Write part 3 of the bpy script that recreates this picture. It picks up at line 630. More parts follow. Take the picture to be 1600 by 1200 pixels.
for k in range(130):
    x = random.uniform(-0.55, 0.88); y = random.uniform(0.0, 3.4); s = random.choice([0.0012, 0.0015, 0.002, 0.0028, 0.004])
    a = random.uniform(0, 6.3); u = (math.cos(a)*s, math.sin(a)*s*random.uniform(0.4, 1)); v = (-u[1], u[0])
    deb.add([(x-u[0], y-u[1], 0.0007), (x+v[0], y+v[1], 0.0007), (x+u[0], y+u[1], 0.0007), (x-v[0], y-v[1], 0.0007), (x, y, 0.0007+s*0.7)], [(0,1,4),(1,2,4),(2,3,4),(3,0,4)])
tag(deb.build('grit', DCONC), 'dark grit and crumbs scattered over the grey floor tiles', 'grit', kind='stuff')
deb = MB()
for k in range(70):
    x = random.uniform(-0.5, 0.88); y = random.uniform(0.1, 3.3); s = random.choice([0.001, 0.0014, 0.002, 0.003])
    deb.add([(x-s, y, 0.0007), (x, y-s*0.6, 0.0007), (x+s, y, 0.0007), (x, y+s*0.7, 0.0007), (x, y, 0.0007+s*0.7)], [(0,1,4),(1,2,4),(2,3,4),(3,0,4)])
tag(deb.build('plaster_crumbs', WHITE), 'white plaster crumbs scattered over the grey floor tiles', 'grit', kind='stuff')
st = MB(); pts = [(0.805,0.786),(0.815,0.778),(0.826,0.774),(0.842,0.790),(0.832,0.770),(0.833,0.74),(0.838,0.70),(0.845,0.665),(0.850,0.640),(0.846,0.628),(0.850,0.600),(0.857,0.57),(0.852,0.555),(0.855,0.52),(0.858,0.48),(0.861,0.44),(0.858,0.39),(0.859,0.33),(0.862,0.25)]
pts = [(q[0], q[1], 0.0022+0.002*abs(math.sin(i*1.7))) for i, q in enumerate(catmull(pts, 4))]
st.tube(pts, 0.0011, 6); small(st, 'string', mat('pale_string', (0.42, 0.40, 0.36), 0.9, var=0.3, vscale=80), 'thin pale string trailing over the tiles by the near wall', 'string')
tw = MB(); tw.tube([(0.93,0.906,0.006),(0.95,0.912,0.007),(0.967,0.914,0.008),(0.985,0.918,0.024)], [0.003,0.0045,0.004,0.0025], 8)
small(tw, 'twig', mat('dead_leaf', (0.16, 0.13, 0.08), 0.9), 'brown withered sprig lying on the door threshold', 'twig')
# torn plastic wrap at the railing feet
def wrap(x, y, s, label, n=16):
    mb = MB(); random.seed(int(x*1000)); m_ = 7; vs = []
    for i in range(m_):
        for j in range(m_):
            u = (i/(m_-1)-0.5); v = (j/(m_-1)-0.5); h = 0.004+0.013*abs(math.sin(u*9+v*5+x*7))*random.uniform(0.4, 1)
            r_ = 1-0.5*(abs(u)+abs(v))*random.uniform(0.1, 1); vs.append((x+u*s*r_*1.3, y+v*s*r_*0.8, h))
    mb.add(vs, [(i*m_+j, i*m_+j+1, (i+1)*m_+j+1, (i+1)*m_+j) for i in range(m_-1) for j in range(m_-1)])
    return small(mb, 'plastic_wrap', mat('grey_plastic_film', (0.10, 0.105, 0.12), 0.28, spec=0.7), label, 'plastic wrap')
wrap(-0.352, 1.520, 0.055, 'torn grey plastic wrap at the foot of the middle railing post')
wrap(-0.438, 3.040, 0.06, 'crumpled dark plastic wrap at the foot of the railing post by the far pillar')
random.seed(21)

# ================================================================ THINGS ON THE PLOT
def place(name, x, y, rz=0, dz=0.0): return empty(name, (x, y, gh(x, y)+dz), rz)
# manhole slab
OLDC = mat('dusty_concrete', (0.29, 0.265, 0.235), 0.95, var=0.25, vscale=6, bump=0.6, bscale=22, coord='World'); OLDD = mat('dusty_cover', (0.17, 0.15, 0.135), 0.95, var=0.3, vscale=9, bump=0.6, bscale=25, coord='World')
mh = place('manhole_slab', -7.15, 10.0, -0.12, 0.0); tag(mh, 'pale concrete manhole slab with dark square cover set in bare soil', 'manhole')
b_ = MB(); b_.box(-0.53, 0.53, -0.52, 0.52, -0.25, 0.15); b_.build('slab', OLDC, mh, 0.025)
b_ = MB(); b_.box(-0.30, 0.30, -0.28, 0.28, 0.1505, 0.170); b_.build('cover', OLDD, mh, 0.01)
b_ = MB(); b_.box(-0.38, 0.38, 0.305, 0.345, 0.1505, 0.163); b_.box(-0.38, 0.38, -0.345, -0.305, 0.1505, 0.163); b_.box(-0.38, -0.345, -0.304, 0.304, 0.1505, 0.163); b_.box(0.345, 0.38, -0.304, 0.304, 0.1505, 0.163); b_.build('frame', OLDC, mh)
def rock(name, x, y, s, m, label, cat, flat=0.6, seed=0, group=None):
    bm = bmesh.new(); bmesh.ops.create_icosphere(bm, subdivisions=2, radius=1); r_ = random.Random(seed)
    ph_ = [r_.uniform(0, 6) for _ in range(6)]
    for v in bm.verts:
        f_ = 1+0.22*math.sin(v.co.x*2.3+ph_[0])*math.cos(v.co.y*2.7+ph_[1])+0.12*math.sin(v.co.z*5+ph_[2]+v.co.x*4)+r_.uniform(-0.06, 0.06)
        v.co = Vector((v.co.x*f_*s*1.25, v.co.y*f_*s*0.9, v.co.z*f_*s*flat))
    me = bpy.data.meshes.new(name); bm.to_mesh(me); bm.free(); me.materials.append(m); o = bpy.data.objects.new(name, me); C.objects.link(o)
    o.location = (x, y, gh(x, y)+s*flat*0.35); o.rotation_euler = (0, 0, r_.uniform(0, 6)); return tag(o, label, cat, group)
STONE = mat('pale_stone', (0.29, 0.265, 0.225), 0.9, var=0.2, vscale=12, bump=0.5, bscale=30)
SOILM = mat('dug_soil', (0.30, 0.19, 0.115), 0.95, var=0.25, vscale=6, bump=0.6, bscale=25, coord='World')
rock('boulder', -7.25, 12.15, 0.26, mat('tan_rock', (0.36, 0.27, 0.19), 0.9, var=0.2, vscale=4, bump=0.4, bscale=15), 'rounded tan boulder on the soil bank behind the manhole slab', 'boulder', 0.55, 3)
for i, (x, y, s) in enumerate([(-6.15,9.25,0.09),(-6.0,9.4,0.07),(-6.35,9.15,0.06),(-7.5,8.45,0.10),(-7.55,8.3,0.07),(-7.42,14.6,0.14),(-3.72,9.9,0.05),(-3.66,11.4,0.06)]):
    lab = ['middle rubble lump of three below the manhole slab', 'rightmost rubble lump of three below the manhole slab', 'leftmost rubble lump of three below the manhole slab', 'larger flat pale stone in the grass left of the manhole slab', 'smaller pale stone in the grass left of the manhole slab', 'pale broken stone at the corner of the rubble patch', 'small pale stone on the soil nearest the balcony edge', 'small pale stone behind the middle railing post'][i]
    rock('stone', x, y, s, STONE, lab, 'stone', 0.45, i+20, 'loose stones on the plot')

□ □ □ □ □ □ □

TASK GOAL:
Extract the whole listing, character for character.

OUTPUT FOR THIS TASK:
Write part 3 of the bpy script that recreates this picture. It picks up at line 630. More parts follow. Take the picture to be 1600 by 1200 pixels.
for k in range(130):
    x = random.uniform(-0.55, 0.88); y = random.uniform(0.0, 3.4); s = random.choice([0.0012, 0.0015, 0.002, 0.0028, 0.004])
    a = random.uniform(0, 6.3); u = (math.cos(a)*s, math.sin(a)*s*random.uniform(0.4, 1)); v = (-u[1], u[0])
    deb.add([(x-u[0], y-u[1], 0.0007), (x+v[0], y+v[1], 0.0007), (x+u[0], y+u[1], 0.0007), (x-v[0], y-v[1], 0.0007), (x, y, 0.0007+s*0.7)], [(0,1,4),(1,2,4),(2,3,4),(3,0,4)])
tag(deb.build('grit', DCONC), 'dark grit and crumbs scattered over the grey floor tiles', 'grit', kind='stuff')
deb = MB()
for k in range(70):
    x = random.uniform(-0.5, 0.88); y = random.uniform(0.1, 3.3); s = random.choice([0.001, 0.0014, 0.002, 0.003])
    deb.add([(x-s, y, 0.0007), (x, y-s*0.6, 0.0007), (x+s, y, 0.0007), (x, y+s*0.7, 0.0007), (x, y, 0.0007+s*0.7)], [(0,1,4),(1,2,4),(2,3,4),(3,0,4)])
tag(deb.build('plaster_crumbs', WHITE), 'white plaster crumbs scattered over the grey floor tiles', 'grit', kind='stuff')
st = MB(); pts = [(0.805,0.786),(0.815,0.778),(0.826,0.774),(0.842,0.790),(0.832,0.770),(0.833,0.74),(0.838,0.70),(0.845,0.665),(0.850,0.640),(0.846,0.628),(0.850,0.600),(0.857,0.57),(0.852,0.555),(0.855,0.52),(0.858,0.48),(0.861,0.44),(0.858,0.39),(0.859,0.33),(0.862,0.25)]
pts = [(q[0], q[1], 0.0022+0.002*abs(math.sin(i*1.7))) for i, q in enumerate(catmull(pts, 4))]
st.tube(pts, 0.0011, 6); small(st, 'string', mat('pale_string', (0.42, 0.40, 0.36), 0.9, var=0.3, vscale=80), 'thin pale string trailing over the tiles by the near wall', 'string')
tw = MB(); tw.tube([(0.93,0.906,0.006),(0.95,0.912,0.007),(0.967,0.914,0.008),(0.985,0.918,0.024)], [0.003,0.0045,0.004,0.0025], 8)
small(tw, 'twig', mat('dead_leaf', (0.16, 0.13, 0.08), 0.9), 'brown withered sprig lying on the door threshold', 'twig')
# torn plastic wrap at the railing feet
def wrap(x, y, s, label, n=16):
    mb = MB(); random.seed(int(x*1000)); m_ = 7; vs = []
    for i in range(m_):
        for j in range(m_):
            u = (i/(m_-1)-0.5); v = (j/(m_-1)-0.5); h = 0.004+0.013*abs(math.sin(u*9+v*5+x*7))*random.uniform(0.4, 1)
            r_ = 1-0.5*(abs(u)+abs(v))*random.uniform(0.1, 1); vs.append((x+u*s*r_*1.3, y+v*s*r_*0.8, h))
    mb.add(vs, [(i*m_+j, i*m_+j+1, (i+1)*m_+j+1, (i+1)*m_+j) for i in range(m_-1) for j in range(m_-1)])
    return small(mb, 'plastic_wrap', mat('grey_plastic_film', (0.10, 0.105, 0.12), 0.28, spec=0.7), label, 'plastic wrap')
wrap(-0.352, 1.520, 0.055, 'torn grey plastic wrap at the foot of the middle railing post')
wrap(-0.438, 3.040, 0.06, 'crumpled dark plastic wrap at the foot of the railing post by the far pillar')
random.seed(21)

# ================================================================ THINGS ON THE PLOT
def place(name, x, y, rz=0, dz=0.0): return empty(name, (x, y, gh(x, y)+dz), rz)
# manhole slab
OLDC = mat('dusty_concrete', (0.29, 0.265, 0.235), 0.95, var=0.25, vscale=6, bump=0.6, bscale=22, coord='World'); OLDD = mat('dusty_cover', (0.17, 0.15, 0.135), 0.95, var=0.3, vscale=9, bump=0.6, bscale=25, coord='World')
mh = place('manhole_slab', -7.15, 10.0, -0.12, 0.0); tag(mh, 'pale concrete manhole slab with dark square cover set in bare soil', 'manhole')
b_ = MB(); b_.box(-0.53, 0.53, -0.52, 0.52, -0.25, 0.15); b_.build('slab', OLDC, mh, 0.025)
b_ = MB(); b_.box(-0.30, 0.30, -0.28, 0.28, 0.1505, 0.170); b_.build('cover', OLDD, mh, 0.01)
b_ = MB(); b_.box(-0.38, 0.38, 0.305, 0.345, 0.1505, 0.163); b_.box(-0.38, 0.38, -0.345, -0.305, 0.1505, 0.163); b_.box(-0.38, -0.345, -0.304, 0.304, 0.1505, 0.163); b_.box(0.345, 0.38, -0.304, 0.304, 0.1505, 0.163); b_.build('frame', OLDC, mh)
def rock(name, x, y, s, m, label, cat, flat=0.6, seed=0, group=None):
    bm = bmesh.new(); bmesh.ops.create_icosphere(bm, subdivisions=2, radius=1); r_ = random.Random(seed)
    ph_ = [r_.uniform(0, 6) for _ in range(6)]
    for v in bm.verts:
        f_ = 1+0.22*math.sin(v.co.x*2.3+ph_[0])*math.cos(v.co.y*2.7+ph_[1])+0.12*math.sin(v.co.z*5+ph_[2]+v.co.x*4)+r_.uniform(-0.06, 0.06)
        v.co = Vector((v.co.x*f_*s*1.25, v.co.y*f_*s*0.9, v.co.z*f_*s*flat))
    me = bpy.data.meshes.new(name); bm.to_mesh(me); bm.free(); me.materials.append(m); o = bpy.data.objects.new(name, me); C.objects.link(o)
    o.location = (x, y, gh(x, y)+s*flat*0.35); o.rotation_euler = (0, 0, r_.uniform(0, 6)); return tag(o, label, cat, group)
STONE = mat('pale_stone', (0.29, 0.265, 0.225), 0.9, var=0.2, vscale=12, bump=0.5, bscale=30)
SOILM = mat('dug_soil', (0.30, 0.19, 0.115), 0.95, var=0.25, vscale=6, bump=0.6, bscale=25, coord='World')
rock('boulder', -7.25, 12.15, 0.26, mat('tan_rock', (0.36, 0.27, 0.19), 0.9, var=0.2, vscale=4, bump=0.4, bscale=15), 'rounded tan boulder on the soil bank behind the manhole slab', 'boulder', 0.55, 3)
for i, (x, y, s) in enumerate([(-6.15,9.25,0.09),(-6.0,9.4,0.07),(-6.35,9.15,0.06),(-7.5,8.45,0.10),(-7.55,8.3,0.07),(-7.42,14.6,0.14),(-3.72,9.9,0.05),(-3.66,11.4,0.06)]):
    lab = ['middle rubble lump of three below the manhole slab', 'rightmost rubble lump of three below the manhole slab', 'leftmost rubble lump of three below the manhole slab', 'larger flat pale stone in the grass left of the manhole slab', 'smaller pale stone in the grass left of the manhole slab', 'pale broken stone at the corner of the rubble patch', 'small pale stone on the soil nearest the balcony edge', 'small pale stone behind the middle railing post'][i]
    rock('stone', x, y, s, STONE, lab, 'stone', 0.45, i+20, 'loose stones on the plot')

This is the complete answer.